WHAT TO PRODUCE: From the first line of the listing below to the line with "struct('trim_4', MB().box((XL, YP", print each line exactly, and nothing more. Leave out the pictures.

SUPPLIED DATA:
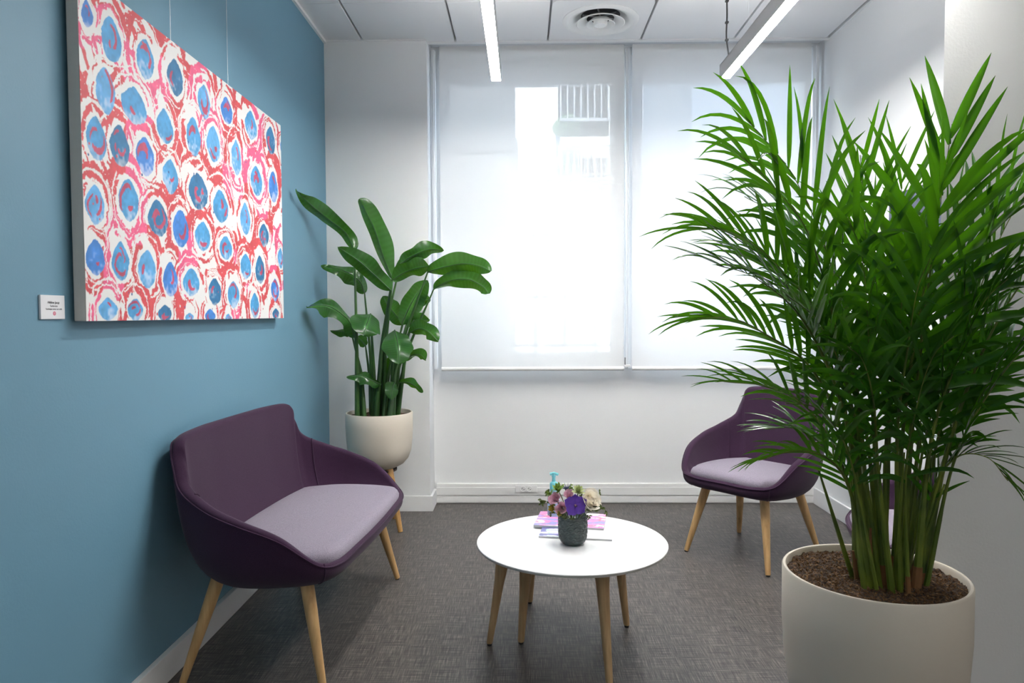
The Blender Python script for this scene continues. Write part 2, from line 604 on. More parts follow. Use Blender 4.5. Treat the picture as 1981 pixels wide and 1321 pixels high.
# strip between the last panels and the blinds, and edge trims
struct('trim_1', MB().box((XP - 0.002, 4.5, ZC - 0.006), (XR, 4.535, ZC + 0.03)), m_trim, 'white ceiling edge strip above the roller blinds', 'trim')
struct('trim_2', MB().box((XL, YREAR, ZC - 0.018), (XL + 0.016, YP, ZC + 0.03)), m_trim, 'white ceiling edge strip along the blue wall', 'trim')
struct('trim_3', MB().box((XR - 0.014, YB + 0.12, ZC - 0.006), (XR, 4.5, ZC + 0.03)), m_trim, 'white ceiling edge strip along the right wall', 'trim')
struct('trim_4', MB().box((XL, YP - 0.012, ZC - 0.006), (XP, YP, ZC + 0.03)), m_trim, 'white ceiling edge strip above the pilaster', 'trim')

# baseboards
struct('baseboard_left', MB().box((XL, YREAR, 0), (XL + 0.022, YP, 0.098)), m_trim, 'white baseboard along the blue wall', 'baseboard', bevel=0.003)
bp = MB().box((XL + 0.022, YP - 0.016, 0), (XP + 0.016, YP, 0.098)); bp.box((XP, YP, 0), (XP + 0.016, YW - 0.03, 0.098))
struct('baseboard_pilaster', bp, m_trim, 'white baseboard around the foot of the pilaster', 'baseboard', bevel=0.002)
struct('baseboard_right', MB().box((XR - 0.016, YB + 0.12, 0), (XR, YW - 0.03, 0.105)), m_trim, 'white baseboard along the right wall', 'baseboard', bevel=0.003)
struct('baseboard_front_right', MB().box((XBK, YB - 0.014, 0), (XFAR, YB, 0.05)), m_trim, 'white baseboard at the foot of the projecting wall', 'baseboard', bevel=0.002)
tk = struct('baseboard_back', MB().box((XP + 0.016, YW - 0.03, 0), (XR, YW, 0.13)), m_pvc, 'white cable trunking along the foot of the window wall', 'trunking', bevel=0.003)
MB().box((XP + 0.016, YW - 0.036, 0.055), (XR, YW - 0.03, 0.108)).build('trunking_cover', m_pvc, tk, smooth=False, bevel=0.002)
MB().box((XP + 0.016, YW - 0.034, 0.006), (XR, YW - 0.03, 0.045)).build('trunking_cover', m_pvc, tk, smooth=False, bevel=0.0015)


# double socket in the trunking
def disc_y(mb, c, r, y0, y1, n=28):
    mb.lathe([(0, 0), (r, 0), (r, y1 - y0), (0, y1 - y0)], n)
    k = len(mb.v)
    return mb


so = thing('power_socket', 'white double power socket set in the trunking below the windows', 'socket', aY(1018, 945, YW - 0.037))
MB().box((-0.072, -0.006, -0.024), (0.072, 0, 0.024)).build('plate', m_pvc, so, smooth=False, bevel=0.002)
ry = Matrix.Rotation(math.radians(90), 4, 'X')
for sx in (-0.021, 0.021):
    mb = MB().lathe([(0.0, 0.001), (0.0155, 0.001), (0.0165, 0.0045), (0.0185, 0.0045), (0.0185, 0.0), (0.0, 0.0)], 28)
    s = mb.build('socket_outlet', m_pvc, so); s.rotation_euler = (math.radians(90), 0, 0); s.location = (sx, -0.006, 0)
    for hx, hz in ((-0.006, 0.003), (0.006, -0.004)):
        h = MB().lathe([(0, 0), (0.0026, 0), (0.0026, 0.002), (0, 0.002)], 10).build('pin_hole', m_dark, s)
        h.location = (hx, hz, 0.0005)
    h = MB().lathe([(0, 0), (0.002, 0), (0.002, 0.005), (0, 0.005)], 10).build('earth_pin', m_grey, s); h.location = (0.0, 0.007, 0.0005)


# ------------------------------------------------------------------ windows behind the blinds
def window(name, x0, x1, label):
    o = thing(name, label, 'window', (0, 0, 0), kind='structure')
    ya, yb = YW + 0.05, YW + 0.11
    fr = 0.045
    zt0, zt1 = 2.03, 2.14           # transom
    fb = MB()
    fb.box((x0, ya, ZS), (x0 + fr, yb, ZT)); fb.box((x1 - fr, ya, ZS), (x1, yb, ZT))
    fb.box((x0 + fr, ya, ZS), (x1 - fr, yb, ZS + fr)); fb.box((x0 + fr, ya, ZT - 0.09), (x1 - fr, yb, ZT))
    fb.build('window_frame', m_frame, o, smooth=False, bevel=0.004)
    MB().box((x0 + fr, ya, zt0), (x1 - fr, yb, zt1)).build('transom', m_frame, o, smooth=False, bevel=0.004)
    MB().box((x0 + fr, ya + 0.022, zt1), (x1 - fr, ya + 0.028, ZT - 0.09)).build('pane', m_glass, o, smooth=False)
    MB().box((x0 + fr, ya + 0.022, ZS + fr), (x1 - fr, ya + 0.028, zt0)).build('pane', m_glass, o, smooth=False)
    return o


window('window_1', o1[0], o1[1], 'two-pane window behind the left roller blind')
window('window_2', o2[0], o2[1], 'two-pane window behind the right roller blind')


def blind(x0, x1, label, seed):
    YBL = 4.575
    zb = aY(1030, 712, YBL).z
    t = thing('roller_blind', label, 'blind', ((x0 + x1) / 2, YBL, zb), group='roller blinds on the windows')
    w = (x1 - x0) / 2
    h = ZC - 0.002 - zb
    rows = []
    for i in range(13):
        z = h * i / 12
        rows.append([(-w + 2 * w * j / 16, 0.0015 * math.sin(j * 0.9 + seed) * (1 - i / 12), z) for j in range(17)])
    MB().grid(rows).build('fabric', m_blind, t, autos=False)
    rows = [(a, 0, 0) for a in (-w, w)]
    MB().tube([(-w, 0, -0.004), (w, 0, -0.004)], 0.0135, 14).build('hem_bar', m_pvc, t)
    MB().tube([(-w, 0.03, h - 0.03), (w, 0.03, h - 0.03)], 0.024, 16).build('roller', m_pvc, t)
    return t


XB1 = (aY(852, 400, 4.575).x, aY(1207, 400, 4.575).x)
XB2 = (aY(1223, 400, 4.575).x, aY(1567, 400, 4.575).x)
blind(XB1[0], XB1[1], 'white roller blind on the left, beside the pilaster', 0.3)
blind(XB2[0], XB2[1], 'white roller blind on the right, partly behind the palm', 1.7)
# side guide channels and chain retainer
for px, lab in ((841, 'slim white blind guide channel beside the pilaster'), (1215, 'slim white blind guide channel between the two roller blinds'), (1574, 'slim white blind guide channel in the corner by the right wall')):
    c = aY(px, 400, 4.63)
    g = MB()
    w = 0.02 if px != 841 else 0.012
    g.box((c.x - w, 4.615, ZS - 0.06), (c.x + w, 4.645, ZC - 0.01))
    g.box((c.x - 0.003, 4.605, ZS - 0.06), (c.x + 0.003, 4.615, ZC - 0.01))
    tag(g.build('blind_guide', m_frame, smooth=False, bevel=0.002), lab, 'guide rail')
cc = aY(1213, 700, 4.59)
t = thing('chain_retainer', 'small white chain holder at the foot of the middle blind guide', 'bracket', (cc.x, 4.585, cc.z))
MB().box((-0.02, -0.01, -0.03), (0.02, 0.012, -0.018)).build('bracket', m_pvc, t, smooth=False, bevel=0.002)
MB().box((-0.017, -0.006, -0.018), (-0.008, 0.006, 0.03)).build('clip', m_grey, t, smooth=False, bevel=0.002)
MB().tube([(-0.012, -0.004, 0.02), (-0.012, -0.004, ZC - cc.z - 0.05)], 0.0016, 6).build('chain', m_wire, t)

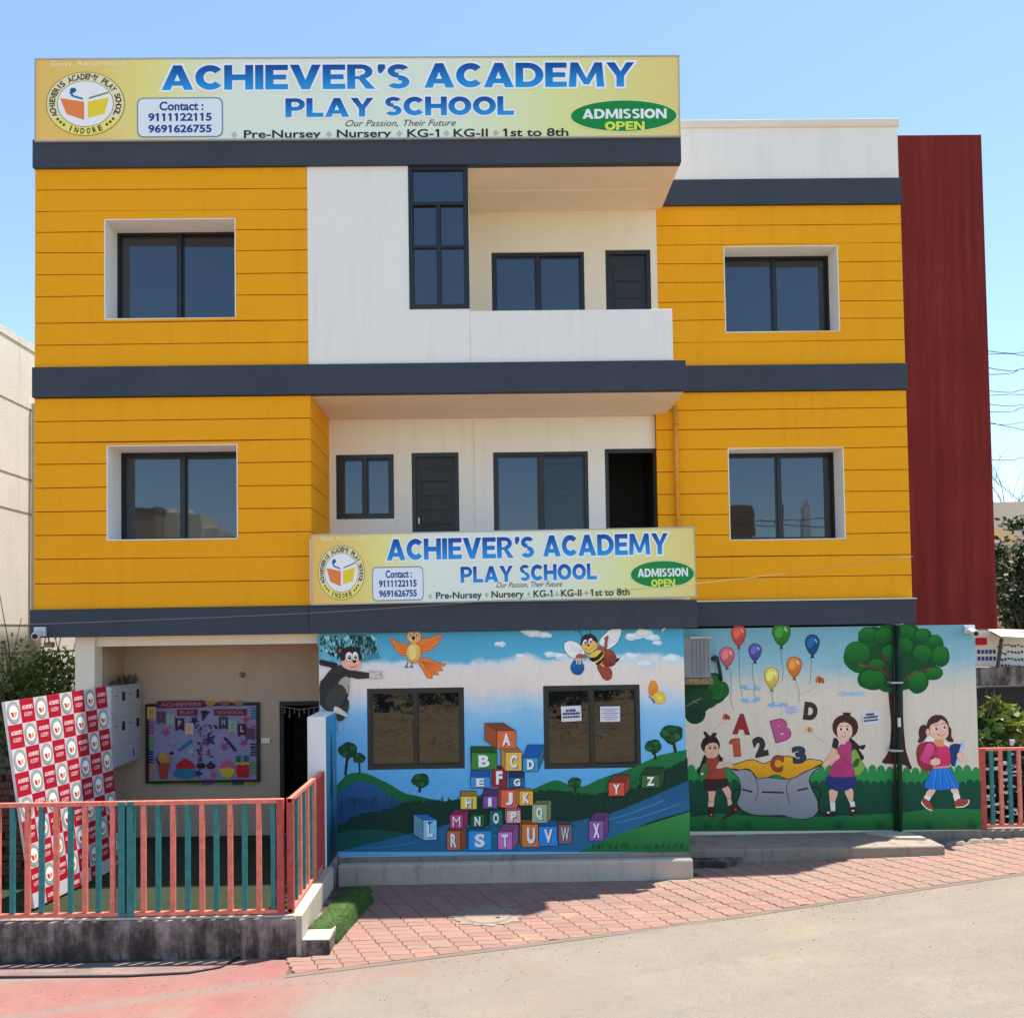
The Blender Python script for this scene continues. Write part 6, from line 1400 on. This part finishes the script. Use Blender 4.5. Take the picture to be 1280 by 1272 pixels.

RESPONSE TO THIS EXERCISE:
The Blender Python script for this scene continues. Write part 2, from line 604 on. More parts follow. Use Blender 4.5. Treat the picture as 1981 pixels wide and 1321 pixels high.
# strip between the last panels and the blinds, and edge trims
struct('trim_1', MB().box((XP - 0.002, 4.5, ZC - 0.006), (XR, 4.535, ZC + 0.03)), m_trim, 'white ceiling edge strip above the roller blinds', 'trim')
struct('trim_2', MB().box((XL, YREAR, ZC - 0.018), (XL + 0.016, YP, ZC + 0.03)), m_trim, 'white ceiling edge strip along the blue wall', 'trim')
struct('trim_3', MB().box((XR - 0.014, YB + 0.12, ZC - 0.006), (XR, 4.5, ZC + 0.03)), m_trim, 'white ceiling edge strip along the right wall', 'trim')
struct('trim_4', MB().box((XL, YP - 0.012, ZC - 0.006), (XP, YP, ZC + 0.03)), m_trim, 'white ceiling edge strip above the pilaster', 'trim')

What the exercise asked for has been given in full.